I’m a big fan of pictures (see my article on how to create a graphical functional specification), and it occurred to me that it might be useful to create a Visio stencil so that myself and others could achieve a similar effect quickly and easily. I had a browse around the Internet to see if anything already existed. In particular I looked at Balsamiq – a popular tool for sketching “form free” user interfaces. I love the look and feel of Balsamiq, but according to its authors they made a conscious decision to keep it focussed on UIs and not branch out into other types of diagrams.

So I thought I’d have a go. And this is the result. I have unashamedly copied Kim’s zig-zag people because I do think they look pretty cool. I’ve also included some “standard” business process model shapes and also some boxes-and-arrows shapes in a sketchy style, because I think people will find those useful too.

In Beta

For now I have created a small Beta version of the stencil, in order to test whether there is any appetite for it. If people find it useful I’ll develop it further.

The shapes are all quite simple – I haven’t attempted to implement any of the clever stuff you can do in Visio, like making sure the folded over corner of your document icon says the same size and shape when you resize the icon.
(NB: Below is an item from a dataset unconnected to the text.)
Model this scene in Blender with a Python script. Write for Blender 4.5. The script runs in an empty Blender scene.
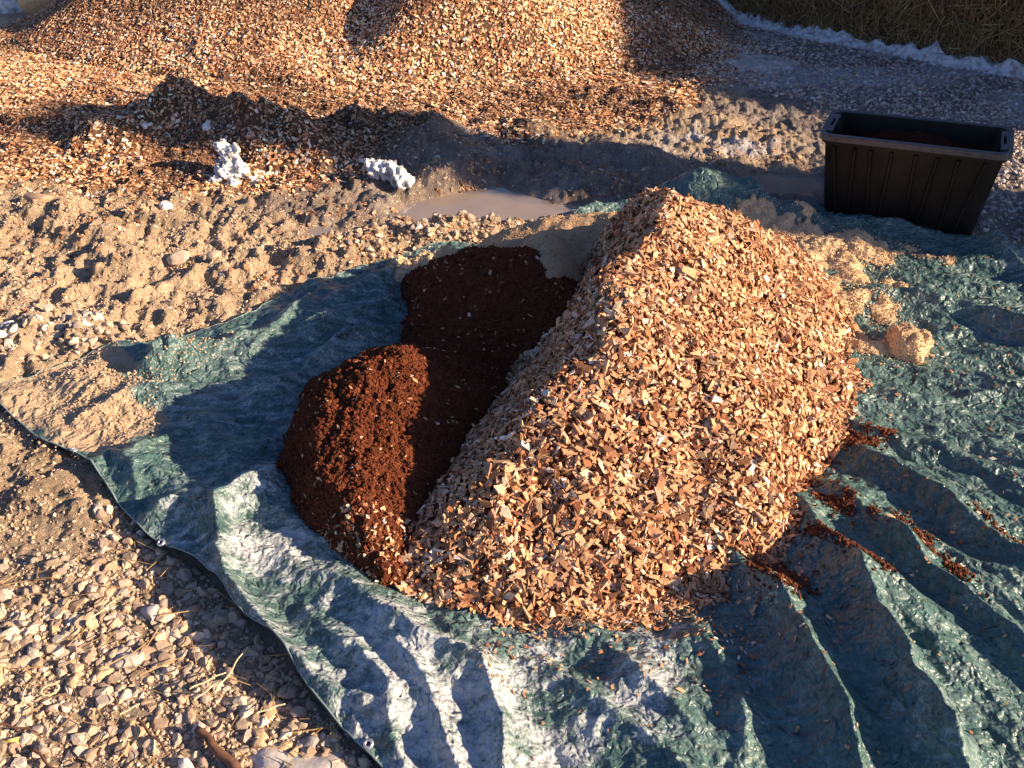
import bpy, bmesh, math
import numpy as np
R = math.radians
rng = np.random.default_rng(7)
C = bpy.context.scene.collection

# ------------------------------------------------------------------ camera geometry
CAM_H, PITCH, FPX = 1.6, R(35), 914.0
def W(px, py, z=0.0):
    """world point seen at a photo pixel, at height z"""
    u, v = (px-512)/FPX, (384-py)/FPX
    dy = math.cos(PITCH)+v*math.sin(PITCH); dz = -math.sin(PITCH)+v*math.cos(PITCH)
    t = (z-CAM_H)/dz
    return (u*t, dy*t)
def WL(pts, z=0.0): return np.array([W(p[0], p[1], z) for p in pts])

# ------------------------------------------------------------------ noise
def _hash(ix, iy, seed):
    h = (ix.astype(np.int64)*374761393 + iy.astype(np.int64)*668265263 + seed*974634777) & 0xffffffff
    h = ((h ^ (h >> 13))*1274126177) & 0xffffffff
    return h ^ (h >> 16)
def perlin(x, y, seed=0):
    xi, yi = np.floor(x), np.floor(y); fx, fy = x-xi, y-yi
    ux, uy = fx*fx*fx*(fx*(fx*6-15)+10), fy*fy*fy*(fy*(fy*6-15)+10)
    def g(ax, ay, dx, dy):
        a = (_hash(ax, ay, seed) & 1023)*(2*np.pi/1024)
        return np.cos(a)*dx+np.sin(a)*dy
    a = g(xi, yi, fx, fy); b = g(xi+1, yi, fx-1, fy); c = g(xi, yi+1, fx, fy-1); d = g(xi+1, yi+1, fx-1, fy-1)
    return 1.4*((a*(1-ux)+b*ux)*(1-uy)+(c*(1-ux)+d*ux)*uy)
def fbm(x, y, freq, octs=4, seed=0, gain=.5):
    s, a = 0, 1.0
    for o in range(octs):
        s = s+a*perlin(x*freq+o*17.3, y*freq-o*9.1, seed+o); a *= gain; freq *= 2.03
    return s
def ridged(x, y, freq, octs=4, seed=0, gain=.5):
    s, a = 0, 1.0
    for o in range(octs):
        s = s+a*(1-np.abs(perlin(x*freq+o*7.3, y*freq+o*3.1, seed+o))*1.6); a *= gain; freq *= 2.1
    return s
def billow(x, y, freq, octs=3, seed=0, gain=.5):
    s, a = 0, 1.0
    for o in range(octs):
        s = s+a*np.abs(perlin(x*freq+o*7.3, y*freq+o*3.1, seed+o)); a *= gain; freq *= 2.1
    return s
def sstep(a, b, x):
    t = np.clip((x-a)/(b-a), 0, 1); return t*t*(3-2*t)
def poly_dist(x, y, pts):
    """distance to polyline, param 0..1 along it and signed side"""
    best = np.full(np.shape(x), 1e9); tt = np.zeros(np.shape(x)); sd = np.zeros(np.shape(x))
    n = len(pts)-1
    for i in range(n):
        a, b = pts[i], pts[i+1]; ab = b-a; L = (ab**2).sum()+1e-12
        t = np.clip(((x-a[0])*ab[0]+(y-a[1])*ab[1])/L, 0, 1)
        qx, qy = x-a[0]-t*ab[0], y-a[1]-t*ab[1]
        d = np.hypot(qx, qy); m = d < best
        best = np.where(m, d, best); tt = np.where(m, (i+t)/n, tt)
        sd = np.where(m, np.sign(ab[0]*qy-ab[1]*qx), sd)
    return best, tt, sd
def inside(x, y, poly):
    c = np.zeros(np.shape(x), bool); n = len(poly)
    for i in range(n):
        x1, y1 = poly[i]; x2, y2 = poly[(i+1) % n]
        if y1 == y2: continue
        m = ((y1 > y) != (y2 > y)) & (x < (x2-x1)*(y-y1)/(y2-y1)+x1)
        c ^= m
    return c
def soft_area(x, y, poly, soft):
    d, _, _ = poly_dist(x, y, np.vstack([poly, poly[:1]]))
    s = np.where(inside(x, y, poly), d, -d)
    return sstep(-soft, soft, s)

# ------------------------------------------------------------------ terrain
BUMPS = [  # (pixel polyline, height, half width) of mud and chip ridges
    ([(120,142),(190,128),(250,142),(310,158)], .23, .19),
    ([(330,150),(380,125),(430,140),(450,175)], .12, .17),
    ([(150,115),(185,100),(240,105)], .05, .12),
    ([(0,120),(60,128),(120,135)], .05, .12),
    ([(450,150),(540,140),(620,150),(660,175)], .05, .13),
    ([(560,95),(640,100),(740,135),(815,150)], .045, .14),
    ([(470,120),(560,140)], .04, .10),
    ([(440,185),(520,178),(600,182),(650,190)], .035, .08),
    ([(330,250),(400,240),(470,232),(530,235)], .07, .10),
    ([(200,270),(260,265),(330,262)], .05, .09),
    ([(0,210),(60,220),(110,240),(130,270)], .06, .12),
    ([(120,210),(165,225),(200,240)], .035, .07),
    ([(60,300),(120,270),(190,255)], .03, .04),
    ([(30,290),(90,262),(150,248)], .03, .035),
    ([(80,325),(140,300),(230,262)], .03, .04),
    ([(0,350),(50,330),(110,335)], .035, .10),
    ([(0,500),(50,490),(110,525)], .03, .07),
    ([(20,560),(60,575),(100,580)], .03, .05),
]
BUMPW = [(WL(p), h, w) for p, h, w in BUMPS]
PUDDLES = [WL([(390,208),(425,192),(455,186),(500,180),(530,190),(560,198),(590,204),(585,209),(560,214),(520,222),(470,222),(415,220)]),
           WL([(735,172),(770,168),(822,178),(826,196),(790,194),(760,190)]),
           WL([(780,196),(822,200),(822,212),(795,210)]),
           WL([(300,226),(340,222),(350,234),(315,238)])]
PUD_Z = -.016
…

If there’s enough interest then I’ll definitely look into some of the complicated stuff.

I have also chosen a font that comes as standard with Windows – Bradley Hand – which is the closest you’ll get to handwriting without going non-standard. It’s not perfect, but it was quick and easy to set up.

Anyway, the idea is for people to use it and provide feedback on things like:

  • Any issues with usability
  • Any proposed improvements to the look and feel (e.g. does the font work?)
  • Any additional shapes to add

Therefore, please use the comments section below to provide feedback.

How to Use the Stencil

  1. If you don’t have it already, get Microsoft Visio and install it!
  2. Download the BA Sketchbook for Visio.
  3. Save it in My Documents/My Shapes
  4. Launch Visio
  5. Open a blank document
  6. Select File->Shapes->My Shapes->BA Sketchbook
  7. The stencil should appear on the left hand side
  8. Drag and drop the shapes to create your diagram!

System Requirements

I created the stencil using Visio 2007 on Windows 7. It uses the standard Windows font Bradley Hand. I’d appreciate feedback on whether people have got it working (or had any issues) on other platforms.

Notes on the Stencil

The shapes in the stencil have been created largely using the Freeform tool. This allows you to draw natural, hand-drawn style lines and then fiddle about with them afterwards by moving, adding or removing control points.
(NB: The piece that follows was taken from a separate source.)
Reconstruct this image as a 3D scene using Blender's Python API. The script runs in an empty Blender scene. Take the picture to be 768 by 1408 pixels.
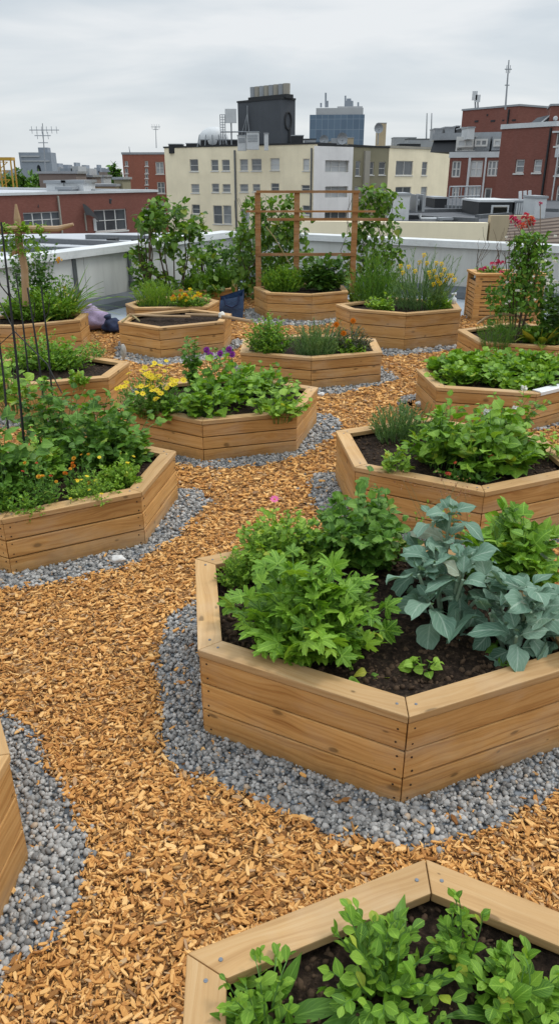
import bpy, bmesh, math, random
import numpy as np
from mathutils import Vector, noise
R = math.radians
rng = np.random.default_rng(7)
random.seed(7)
scene = bpy.context.scene
COL = scene.collection

# ------------------------------------------------------------------ objects
def tag(o, label=None, cat=None, group=None, kind=None):
    if label: o['label'] = label
    if cat: o['category'] = cat
    if group: o['group'] = group
    if kind: o['kind'] = kind
    return o

def empty(name, loc, label, cat, group=None):
    o = bpy.data.objects.new(name, None)
    o.empty_display_size = 0.1
    o.location = loc
    COL.objects.link(o)
    return tag(o, label, cat, group)

def link(name, me, mat, parent=None, loc=(0, 0, 0)):
    o = bpy.data.objects.new(name, me)
    for m in (mat if isinstance(mat, (list, tuple)) else [mat]):
        if m is not None and m.name not in [x.name for x in me.materials if x]:
            me.materials.append(m)
    o.location = loc
    COL.objects.link(o)
    if parent is not None: o.parent = parent
    return o

class MB:
    """collects polygons (numpy) and links them as one mesh object"""
    def __init__(s):
        s.v, s.l, s.n, s.uv, s.mi, s.c = [], [], [], [], [], 0
    def add(s, verts, faces, uv=None, mi=0):
        verts = np.asarray(verts, float).reshape(-1, 3)
        lp = np.array([i for f in faces for i in f], int)
        s.v.append(verts); s.l.append(lp + s.c); s.n.append(np.array([len(f) for f in faces], int))
        s.uv.append(np.zeros((len(lp), 2)) if uv is None else np.asarray(uv, float).reshape(-1, 2))
        s.mi.append(np.full(len(faces), mi, int))
        s.c += len(verts)
    def tile(s, T, pos, mats, scale, mi=0):
        """T = (verts, loops, sizes, uv); pos (N,3), mats (N,3,3) with columns side/dir/normal, scale (N,) or (N,3)"""
        tv, tl, tn, tuv = T
        N = len(pos)
        if N == 0: return
        sc = np.asarray(scale, float)
        if sc.ndim == 1: sc = np.repeat(sc[:, None], 3, 1)
        w = np.einsum('nij,nkj->nki', mats, tv[None] * sc[:, None, :]) + pos[:, None, :]
        k = len(tv)
        s.v.append(w.reshape(-1, 3))
        s.l.append((tl[None] + (np.arange(N) * k)[:, None]).reshape(-1) + s.c)
        s.n.append(np.tile(tn, N)); s.uv.append(np.tile(tuv, (N, 1))); s.mi.append(np.full(N * len(tn), mi, int))
        s.c += N * k
    def mesh(s, name, origin=(0, 0, 0), smooth=False):
        me = bpy.data.meshes.new(name)
        v = np.concatenate(s.v) - np.asarray(origin, float)
        l = np.concatenate(s.l); n = np.concatenate(s.n); uv = np.concatenate(s.uv); mi = np.concatenate(s.mi)
        me.vertices.add(len(v)); me.vertices.foreach_set('co', v.astype(np.float32).ravel())
        me.loops.add(len(l)); me.loops.foreach_set('vertex_index', l.astype(np.int32))
        me.polygons.add(len(n))
        st = np.concatenate([[0], np.cumsum(n)[:-1]])
        me.polygons.foreach_set('loop_start', st.astype(np.int32))
        me.polygons.foreach_set('material_index', mi.astype(np.int32))
        ul = me.uv_layers.new(name='UVMap')
        ul.data.foreach_set('uv', uv.astype(np.float32).ravel())
        me.polygons.foreach_set('use_smooth', np.full(len(n), smooth))
        me.update(calc_edges=True); me.validate()
        return me
    def build(s, name, mat, parent=None, smooth=False):
        if not s.v: return None
        org = tuple(parent_loc(parent)) if parent is not None else (0, 0, 0)
        return link(name, s.mesh(name, org, smooth), mat, parent)
    # shapes
    def box(s, x0, x1, y0, y1, z0, z1, mi=0):
        v = [(x0,y0,z0),(x1,y0,z0),(x1,y1,z0),(x0,y1,z0),(x0,y0,z1),(x1,y0,z1),(x1,y1,z1),(x0,y1,z1)]
        f = [(0,3,2,1),(4,5,6,7),(0,1,5,4),(1,2,6,5),(2,3,7,6),(3,0,4,7)]
        s.hexa(v, f, mi)
    def hexa(s, v, f=None, mi=0):
        f = f or [(0,3,2,1),(4,5,6,7),(0,1,5,4),(1,2,6,5),(2,3,7,6),(3,0,4,7)]
        uv = []
        for q in f:
            p = [Vector(v[i]) for i in q]
            nn = (p[1]-p[0]).cross(p[2]-p[0])
            if abs(nn.z) > 0.7 * max(nn.length, 1e-12): uv += [(a.x, a.y) for a in p]
            else:
                d = Vector((-nn.y, nn.x, 0)); d = d.normalized() if d.length > 1e-9 else Vector((1,0,0))
                uv += [(a.dot(d), a.z) for a in p]
        s.add(v, f, uv, mi)
    def obox(s, p0, p1, t0, t1, z0, z1, mi=0):
        """box along the ground line p0-p1, from t0 to t1 along its right-hand normal"""
        d = Vector((p1[0]-p0[0], p1[1]-p0[1])).normalized(); n = Vector((d.y, -d.x))
        a, b = Vector(p0[:2]), Vector(p1[:2])
        c = [a+n*t1, b+n*t1, b+n*t0, a+n*t0]
        s.hexa([(q.x,q.y,z0) for q in c] + [(q.x,q.y,z1) for q in c], None, mi)
    def tube(s, pts, r, k=6, caps=True, mi=0):
        pts = [Vector(p) for p in pts]
        rs = r if isinstance(r, (list, tuple)) else [r]*len(pts)
        v, f, up = [], [], None
        for i, p in enumerate(pts):
            t = (pts[min(i+1, len(pts)-1)] - pts[max(i-1, 0)]).normalized()
            if up is None: up = t.orthogonal().normalized()
            up = (up - t*up.dot(t)).normalized(); sd = t.cross(up)
            for j in range(k):
                a = 2*math.pi*j/k
                v.append(p + (up*math.cos(a) + sd*math.sin(a))*rs[i])
        for i in range(len(pts)-1):
            for j in range(k):
                f.append((i*k+j, i*k+(j+1)%k, (i+1)*k+(j+1)%k, (i+1)*k+j))
        if caps: f += [tuple(range(k-1,-1,-1)), tuple(range((len(pts)-1)*k, len(pts)*k))]
        s.add([tuple(q) for q in v], f, None, mi)
    def cyl(s, x, y, z0, z1, r0, r1=None, k=16, mi=0):
        r1 = r0 if r1 is None else r1
        s.tube([(x,y,z0),(x,y,z1)], [r0, r1], k, True, mi)
    def tubes(s, P, r, k=3):
        """P (S,T,3) polylines, r (S,T): thin stems"""
        S, T, _ = P.shape
        tg = np.gradient(P, axis=1); tg /= np.linalg.norm(tg, axis=2, keepdims=True) + 1e-9
        ref = np.where(np.abs(tg[..., :1]) > .8, np.array([0, 1., 0]), np.array([1., 0, 0]))
        sd = np.cross(tg, ref); sd /= np.linalg.norm(sd, axis=2, keepdims=True) + 1e-9
        up = np.cross(sd, tg)
        a = 2*np.pi*np.arange(k)/k
        V = P[:, :, None] + (sd[:, :, None]*np.cos(a)[None, None, :, None] + up[:, :, None]*np.sin(a)[None, None, :, None])*r[:, :, None, None]
        q = []
        for i in range(T-1):
            for j in range(k): q += [i*k+j, i*k+(j+1) % k, (i+1)*k+(j+1) % k, (i+1)*k+j]
        q = np.array(q)
        s.v.append(V.reshape(-1, 3)); s.l.append((q[None] + (np.arange(S)*T*k)[:, None]).reshape(-1) + s.c)
        s.n.append(np.full(S*(T-1)*k, 4)); s.uv.append(np.zeros((S*len(q), 2))); s.mi.append(np.zeros(S*(T-1)*k, int))
        s.c += S*T*k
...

The font is Bradley Hand, which I think is standard on most Windows PCs.

Creating New Shapes

Creating your own shapes (or editing the existing shapes) is quite easy:

  1. Select a shape on the shapes panel on the left hand side.
  2. Copy it (ctrl-C) and paste it (ctrl-V)
  3. Right click -> Rename Master to rename it (or just hit F2)
  4. Right click -> Edit Master -> Edit Master Shape to edit
  5. Make your edits then save

If you are editing one of the “people” symbols, you need to be careful to make sure you preserve the position of the text box below the symbol. It’s a bit fiddly – here’s how I do it (if you find an easier way let me know):

  1. Edit Master Shape as above
  2. Ungroup the shape
  3. Make your edits
  4. Select all and regroup
  5. Select the Text Block tool
  6. Re-position the text block to be below the symbol, and re-size it to be 1.5 times as wide as the icon and 0.5 times as high.
  7. Set the text block to be top aligned and set all the margins to 2pt instead of 4pt
  8. Set the font to Bradley Hand
  9. Save changes

When I get some time I’ll add some screenshots to make those instructions a little easier.